Gözlerin gördüğü ve görmeye devam ettiği, kulakların duyduğu ve duymaya devam ettiği her şey, Aksa Tufanı olarak adlandırılan olayın ertesi sabahından itibaren Gazze Şeridi'nin kent ve köylerinde belirmeye başlayan trajik bir gerçeği gösteriyor. Söz konusu hadise, lavdan bombalar taşıyan alevlerden bir çığ gibi büyümeye başladı. Lavdan bombalar çocuk, kadın erkek silahsız sivillerin üstüne yağmaya başladı. Siviller şaşkın bir haldeydiler, bakışları dalgındı, ayakları başını bildiği ama sonunu bilmediği her yolda ilerlerken tökezliyordu. Yüzlerini kaybolma şaşkınlığının ateşi ve yitme korkusu kaplamıştı, tam olarak nereye gittiklerini bilmiyorlardı. Zalim işgalcinin, kötü saldırganın Gazze Şeridi'nin kuzeyinden güneyine göç etmeleri yönündeki emrine itaat ederek evlerini terk ettikten sonra kaderin onları nereye götüreceğini bilmiyorlardı. Bütün bu acı gerçeklere rağmen Gazze “trajedisi”, büyük ihtimalle izleyicileri arasında dikkatli gözlere ve kulaklara sahip olanların, özellikle de ailelerinden uzakta onun sıcaklığında kavrulan gurbetçiler olsalar bile yine de onun bir parçası olanların dikkatini çeken “gerçeküstü” sahnelerden de yoksun değildi.
Ancak bu tuhaflığın, teorisyenliği ve analizciliği meslek edinmiş Filistinlileri ve Arapları, keza dünyanın doğusunda ve batısında çeşitli başkentlerde, mutlu bir güvenliğin kollarında yaşayan Filistinli ve Arap parti ve hareket liderlerini de pek ilgilendirmediği anlaşılıyor. Bunun örnekleri var mı? Evet var ve vereceğim örnek de onlardan biri. Gerçekçi ama aynı zamanda aşırı tuhaf gelen bir sahneyi tuhaf karşılamamı bazı insanların ne kadar tuhaf karşılayacağını önceden biliyorum. İşte detaylar; yer: Gazze şehrinin kalbi. Zaman: Geçtiğimiz Pazar. Hadise: Hamas ile İsrail arasında varılan ateşkes anlaşmasının ilk aşamasının yürürlüğe girmesi.
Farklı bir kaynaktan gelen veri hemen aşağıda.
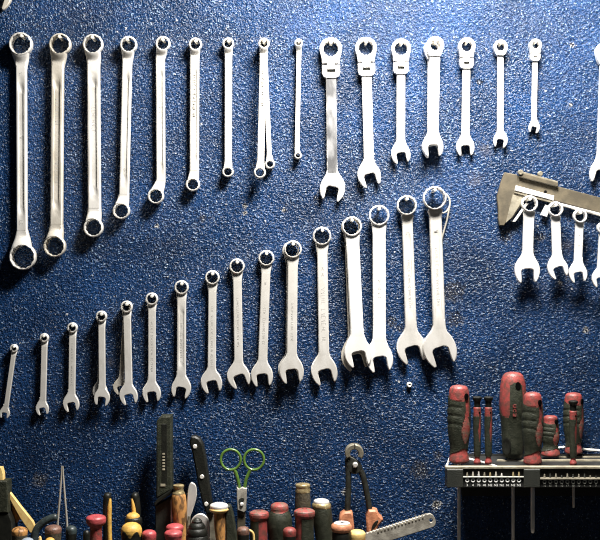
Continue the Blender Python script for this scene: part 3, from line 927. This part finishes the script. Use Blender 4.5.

Hamas, Gazze'nin felç edici etkisinden ne zaman iyileşeceğini kimsenin bilmediği bir güçle Şerid’i vuran o büyük Tufan’ın rehineleri arasında yer alan 3 İsrailli kadını, İsrail cezaevlerindeki 90 Filistinlinin serbest bırakılması karşılığında serbest bırakıyor. Kassam Tugayı'na bağlı birkaç düzine unsurdan oluşan kuvvetler, üç rehinenin aracını çevrelemiş. Unsurlar askeri üniformalar giymiş ve etrafları da yeşil Hamas bayraklarıyla çevrili. Dikkatli bir gözlemciye, unsurların üniformaları çok temiz, ütülenmiş, üzerinde tek bir toz bile yok ve sanki daha önce hiç giyilmemiş gibi görünüyor. Bayraklar da sanki ilk kez dalgalanıyor. Aklıma bazılarının kötü niyetli olduğunu iddia edebileceği bir soru geliyor. Ama gazetecinin görevi soru sormak ve sonra da türlü suçlamalara katlanmaktır. Dolayısıyla soru şu: Bu sahne, Hamas'ın dünyadaki ilgililere, savaşçı rezervinin geniş, enerjik, formda ve temiz giyimli olduğu, onu denklem dışı bırakmanın zor olduğu mesajını mı veriyordu?
Bu, Hamas'ı kendi liderlerinden daha fazla destekleyen hiçbir zihin tarafından hoş karşılanmasa bile, haklı bir soruya verilebilecek olası cevaptır. Gazze ve halkının trajedisinde pek çok tuhaf sahne var, ancak güneydeki çadırlardan kuzeydeki evlerinin enkazına dönen kafilelerin görüntüleri, Gazze cehennemi gerçeğinden taşıdıkları her şeye rağmen “gerçeküstü” görüntülerden daha fazlası. Gazze savaşı gerçekten bitti mi? Kesinlikle ve kesinlikle hayır. Burada bunu tekrar tekrar reddetmemizin birden fazla nesnel nedeni var ve bunları belki gelecek çarşamba günkü yazıda ele alabiliriz.